On March 30, the Vietnamese delegation at the United Nations submitted a diplomatic note to United Nations Secretary General Antonio Guterres objecting to China’s claims in the South China Sea.

“Vietnam objects to China’s claims in the aforementioned diplomatic notes. These claims seriously violate Vietnam’s sovereignty and jurisdiction rights over the East Sea,” it said, referring to part of the South China Sea.

Vietnam has repeatedly asserted its claim to the Paracel and Spratly islands as well as the waters around them.

Then late last month, Indonesia sent a rare diplomatic note to the head of the UN, spelling out the Indonesian government’s support for a 2016 ruling by the Permanent Court of Arbitration in The Hague, a ruling that Beijing rejected.

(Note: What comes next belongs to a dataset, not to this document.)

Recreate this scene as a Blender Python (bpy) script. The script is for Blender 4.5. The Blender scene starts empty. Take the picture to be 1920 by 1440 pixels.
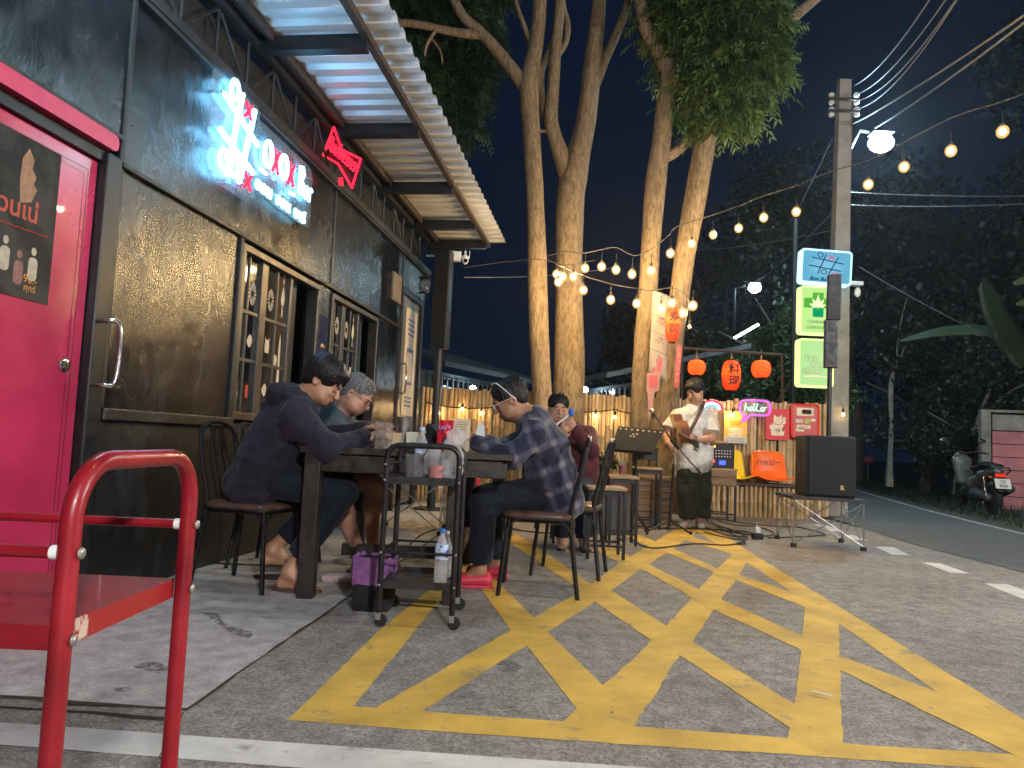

“Indonesia reiterates that the nine-dash line map implying historic rights claim clearly lacks international legal basis and is tantamount to upset Unclos 1982,” Indonesia said, referring to a boundary on Chinese maps that encompasses Beijing’s claims in the maritime region.

In its objection on Monday, the US said it opposed China’s claim to “historic rights” in the South China Sea “to the extent that claim exceeds the maritime entitlements that China could assert consistent with international law”.

“The United States reiterates its prior objections to any claim of internal waters between the dispersed islands China claims in the South China Sea, and to any claim of maritime zones derived from treating island groups in the South China Sea as a collective,” it said.